(Entries with scene source code)
* Begin *

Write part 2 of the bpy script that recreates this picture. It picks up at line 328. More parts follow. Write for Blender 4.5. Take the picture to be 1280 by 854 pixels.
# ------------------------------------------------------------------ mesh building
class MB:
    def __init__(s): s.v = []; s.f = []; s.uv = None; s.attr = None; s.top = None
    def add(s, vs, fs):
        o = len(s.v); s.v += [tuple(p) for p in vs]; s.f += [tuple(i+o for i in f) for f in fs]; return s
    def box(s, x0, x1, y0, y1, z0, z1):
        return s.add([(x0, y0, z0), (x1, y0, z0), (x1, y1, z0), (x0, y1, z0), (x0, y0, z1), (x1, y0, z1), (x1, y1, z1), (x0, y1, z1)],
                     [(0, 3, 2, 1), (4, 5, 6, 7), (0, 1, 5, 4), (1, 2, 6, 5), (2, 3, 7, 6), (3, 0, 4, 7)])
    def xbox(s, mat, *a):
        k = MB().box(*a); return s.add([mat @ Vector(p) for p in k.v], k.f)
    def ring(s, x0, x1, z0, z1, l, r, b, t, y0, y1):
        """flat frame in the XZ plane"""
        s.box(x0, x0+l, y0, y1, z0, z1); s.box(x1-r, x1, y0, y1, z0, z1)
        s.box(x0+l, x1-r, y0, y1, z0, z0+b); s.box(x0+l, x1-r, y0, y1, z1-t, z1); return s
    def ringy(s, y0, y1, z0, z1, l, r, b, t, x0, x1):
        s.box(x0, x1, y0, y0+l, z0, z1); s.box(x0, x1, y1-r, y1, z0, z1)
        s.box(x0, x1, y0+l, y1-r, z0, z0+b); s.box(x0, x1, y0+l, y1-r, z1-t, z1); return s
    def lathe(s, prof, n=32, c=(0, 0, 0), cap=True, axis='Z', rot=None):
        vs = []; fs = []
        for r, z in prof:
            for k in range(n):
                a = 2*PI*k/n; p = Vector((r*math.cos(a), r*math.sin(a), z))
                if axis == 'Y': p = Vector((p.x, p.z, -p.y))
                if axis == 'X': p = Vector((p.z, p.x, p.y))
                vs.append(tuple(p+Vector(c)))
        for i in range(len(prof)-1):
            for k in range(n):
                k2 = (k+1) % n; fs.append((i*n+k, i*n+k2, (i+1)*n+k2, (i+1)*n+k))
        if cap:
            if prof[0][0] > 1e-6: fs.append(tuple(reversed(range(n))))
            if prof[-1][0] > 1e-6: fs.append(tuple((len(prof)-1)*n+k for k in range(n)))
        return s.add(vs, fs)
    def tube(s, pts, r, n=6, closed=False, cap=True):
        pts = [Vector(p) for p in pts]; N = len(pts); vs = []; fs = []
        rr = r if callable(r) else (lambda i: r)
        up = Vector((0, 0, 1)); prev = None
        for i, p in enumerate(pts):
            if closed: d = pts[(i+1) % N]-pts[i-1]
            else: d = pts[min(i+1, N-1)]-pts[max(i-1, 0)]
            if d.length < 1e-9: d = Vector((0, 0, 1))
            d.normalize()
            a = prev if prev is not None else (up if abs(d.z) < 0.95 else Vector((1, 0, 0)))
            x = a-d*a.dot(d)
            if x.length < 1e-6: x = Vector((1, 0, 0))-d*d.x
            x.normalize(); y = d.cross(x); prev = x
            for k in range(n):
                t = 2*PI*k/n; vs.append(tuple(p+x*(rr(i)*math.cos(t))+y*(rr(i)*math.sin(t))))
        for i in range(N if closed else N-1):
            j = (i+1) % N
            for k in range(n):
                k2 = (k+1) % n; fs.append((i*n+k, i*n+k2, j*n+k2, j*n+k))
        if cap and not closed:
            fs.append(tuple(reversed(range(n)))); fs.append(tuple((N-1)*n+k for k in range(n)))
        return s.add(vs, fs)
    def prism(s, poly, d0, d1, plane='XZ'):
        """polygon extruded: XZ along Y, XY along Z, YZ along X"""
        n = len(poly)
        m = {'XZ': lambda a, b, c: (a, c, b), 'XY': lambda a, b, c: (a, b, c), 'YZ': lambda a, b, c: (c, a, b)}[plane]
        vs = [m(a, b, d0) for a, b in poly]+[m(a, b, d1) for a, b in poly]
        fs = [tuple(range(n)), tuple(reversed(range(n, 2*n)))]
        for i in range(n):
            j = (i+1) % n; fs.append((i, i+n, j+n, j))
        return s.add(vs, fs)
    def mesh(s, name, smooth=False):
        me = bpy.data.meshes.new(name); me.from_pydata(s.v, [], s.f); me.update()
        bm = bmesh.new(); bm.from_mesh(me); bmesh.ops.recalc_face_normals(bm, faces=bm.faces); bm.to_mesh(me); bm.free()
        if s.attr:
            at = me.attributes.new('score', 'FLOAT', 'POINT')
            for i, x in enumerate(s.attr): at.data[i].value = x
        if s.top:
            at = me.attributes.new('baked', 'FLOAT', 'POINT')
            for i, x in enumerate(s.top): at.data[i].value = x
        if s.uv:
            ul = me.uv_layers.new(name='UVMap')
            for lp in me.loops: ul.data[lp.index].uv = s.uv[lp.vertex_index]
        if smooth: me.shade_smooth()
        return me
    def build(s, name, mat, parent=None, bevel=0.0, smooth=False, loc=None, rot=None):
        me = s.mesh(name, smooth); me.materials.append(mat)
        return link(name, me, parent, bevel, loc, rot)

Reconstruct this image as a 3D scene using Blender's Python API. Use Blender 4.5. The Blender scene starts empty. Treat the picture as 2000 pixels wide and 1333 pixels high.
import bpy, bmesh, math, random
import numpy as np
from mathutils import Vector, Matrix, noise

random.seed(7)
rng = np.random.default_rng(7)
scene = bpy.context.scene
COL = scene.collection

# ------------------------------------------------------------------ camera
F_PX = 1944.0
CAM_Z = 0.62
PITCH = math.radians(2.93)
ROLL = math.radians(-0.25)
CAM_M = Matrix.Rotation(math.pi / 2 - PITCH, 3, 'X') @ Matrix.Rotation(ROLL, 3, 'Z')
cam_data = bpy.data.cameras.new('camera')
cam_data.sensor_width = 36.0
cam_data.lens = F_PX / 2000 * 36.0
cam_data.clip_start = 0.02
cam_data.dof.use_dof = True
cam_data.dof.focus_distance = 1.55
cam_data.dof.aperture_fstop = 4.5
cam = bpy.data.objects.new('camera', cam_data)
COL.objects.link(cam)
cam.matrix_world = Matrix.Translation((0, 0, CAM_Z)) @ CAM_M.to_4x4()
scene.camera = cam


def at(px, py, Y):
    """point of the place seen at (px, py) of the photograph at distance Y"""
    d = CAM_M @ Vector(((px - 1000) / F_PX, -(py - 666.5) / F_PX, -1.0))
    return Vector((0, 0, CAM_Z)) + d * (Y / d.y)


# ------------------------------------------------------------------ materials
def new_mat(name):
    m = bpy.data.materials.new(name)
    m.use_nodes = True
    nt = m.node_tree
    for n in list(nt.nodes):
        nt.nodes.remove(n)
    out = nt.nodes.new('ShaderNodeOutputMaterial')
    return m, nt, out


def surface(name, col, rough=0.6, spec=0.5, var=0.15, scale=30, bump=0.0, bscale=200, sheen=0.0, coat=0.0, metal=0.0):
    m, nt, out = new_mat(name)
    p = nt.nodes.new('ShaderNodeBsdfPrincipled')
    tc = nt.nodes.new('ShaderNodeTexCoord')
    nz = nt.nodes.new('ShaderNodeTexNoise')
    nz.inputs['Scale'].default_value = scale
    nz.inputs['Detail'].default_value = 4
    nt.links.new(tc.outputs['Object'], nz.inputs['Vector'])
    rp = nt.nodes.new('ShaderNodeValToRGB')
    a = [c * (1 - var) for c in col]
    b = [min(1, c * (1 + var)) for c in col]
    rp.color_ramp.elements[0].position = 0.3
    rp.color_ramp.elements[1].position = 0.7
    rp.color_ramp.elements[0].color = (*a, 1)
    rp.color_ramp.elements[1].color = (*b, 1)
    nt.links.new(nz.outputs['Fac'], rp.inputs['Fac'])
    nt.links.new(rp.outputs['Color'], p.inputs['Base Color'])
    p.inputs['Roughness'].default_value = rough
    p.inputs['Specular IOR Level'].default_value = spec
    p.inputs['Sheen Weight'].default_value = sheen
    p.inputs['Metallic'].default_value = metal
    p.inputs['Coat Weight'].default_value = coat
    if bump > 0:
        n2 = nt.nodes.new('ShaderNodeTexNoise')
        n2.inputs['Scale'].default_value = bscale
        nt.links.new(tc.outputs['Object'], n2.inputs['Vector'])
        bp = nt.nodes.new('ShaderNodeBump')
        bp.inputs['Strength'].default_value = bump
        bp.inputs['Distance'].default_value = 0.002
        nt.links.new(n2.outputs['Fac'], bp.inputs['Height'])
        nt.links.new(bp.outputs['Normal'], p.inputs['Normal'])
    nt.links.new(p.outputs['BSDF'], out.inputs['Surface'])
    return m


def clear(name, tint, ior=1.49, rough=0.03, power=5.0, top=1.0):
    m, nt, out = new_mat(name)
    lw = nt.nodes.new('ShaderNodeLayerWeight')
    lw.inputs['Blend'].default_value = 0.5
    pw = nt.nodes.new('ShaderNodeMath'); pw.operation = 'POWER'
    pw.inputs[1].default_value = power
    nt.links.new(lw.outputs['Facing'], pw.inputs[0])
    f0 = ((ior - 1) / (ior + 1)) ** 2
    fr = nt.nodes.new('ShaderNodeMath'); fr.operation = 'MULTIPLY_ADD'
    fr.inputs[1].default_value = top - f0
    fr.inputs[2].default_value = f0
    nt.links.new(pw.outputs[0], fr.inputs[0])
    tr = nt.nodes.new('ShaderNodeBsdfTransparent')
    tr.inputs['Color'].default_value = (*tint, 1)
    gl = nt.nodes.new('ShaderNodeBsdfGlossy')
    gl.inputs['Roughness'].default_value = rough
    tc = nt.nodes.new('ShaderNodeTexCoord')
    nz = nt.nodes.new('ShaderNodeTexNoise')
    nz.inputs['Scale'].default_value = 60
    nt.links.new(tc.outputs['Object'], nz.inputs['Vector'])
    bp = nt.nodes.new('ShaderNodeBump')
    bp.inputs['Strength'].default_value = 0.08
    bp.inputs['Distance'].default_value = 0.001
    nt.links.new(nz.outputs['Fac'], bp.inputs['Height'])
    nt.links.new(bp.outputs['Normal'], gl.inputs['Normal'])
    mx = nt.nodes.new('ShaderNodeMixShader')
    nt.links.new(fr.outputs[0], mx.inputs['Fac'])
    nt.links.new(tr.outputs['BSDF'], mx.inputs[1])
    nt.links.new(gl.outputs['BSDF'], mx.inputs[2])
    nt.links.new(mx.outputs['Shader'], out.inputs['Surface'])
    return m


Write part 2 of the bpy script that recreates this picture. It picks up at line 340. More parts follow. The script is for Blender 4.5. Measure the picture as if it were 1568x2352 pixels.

* End *

■ TASK TO CARRY OUT ■
Reproduce exactly, and only, the lines from the one that contains "Reconstruct this image" down to the one that contains "COL = scene.collection", both ends included.

■ TASK OUTPUT ■
Reconstruct this image as a 3D scene using Blender's Python API. Use Blender 4.5. The Blender scene starts empty. Treat the picture as 2000 pixels wide and 1333 pixels high.
import bpy, bmesh, math, random
import numpy as np
from mathutils import Vector, Matrix, noise

random.seed(7)
rng = np.random.default_rng(7)
scene = bpy.context.scene
COL = scene.collection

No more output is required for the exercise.